While the dialogue came
word for word from the TV show, the presentation – expressions, vocal
inflections, and body language – would undermine the context in hilarious
ways.
Sometimes no accentuation
was necessary. “You’re a pretty groovy girl” was a straight line in 1970, and a
punch line by 1990. But the cast would also improv around the script; in
“Fright Night,” there’s a scene where the kids hide in anticipation of scaring
Alice with some haunted booby-traps, but their parents come home instead. “It’s
Mom and Dad!” whispers Greg, to which Cindy, from her hiding place, silently
mouths the word “Shit!” Susan Olsen probably liked that.
The Soloway sisters walked
a tightrope between parody and affectionate nostalgia with perfect precision.
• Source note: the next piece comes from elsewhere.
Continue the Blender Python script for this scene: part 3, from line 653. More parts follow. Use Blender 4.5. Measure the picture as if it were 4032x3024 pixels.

Thrust into a national spotlight after igniting a new wave of Brady-mania, they
continued to profess their love for the original show. “We pay tribute to the
Bradys. We don’t disrespect them,” Jill said. “I think if you ask anybody, they
wanted to be in the Brady Bunch,” added Faith. “They wanted to know them.”
Jill Soloway would later
earn three Emmy nominations as a writer and producer of such series as Six
Feet Under, Grey’s Anatomy and The United States of Tara. Faith continues to explore the fringes of musical
theater, as writer, director and star of such productions as Miss Folk
America.
But for Brady fans, they
will always be best known as the sister act that brought The Brady Bunch from television to the stage. “We did it just to
have fun and, all of a sudden, reporters were asking our views on the 70s and
family dynamics and why the show was so popular,” Jill reflected. “And I think
we were just these two Jewish girls wanting to be in a big Gentile family that
had family meetings and potato sack races.”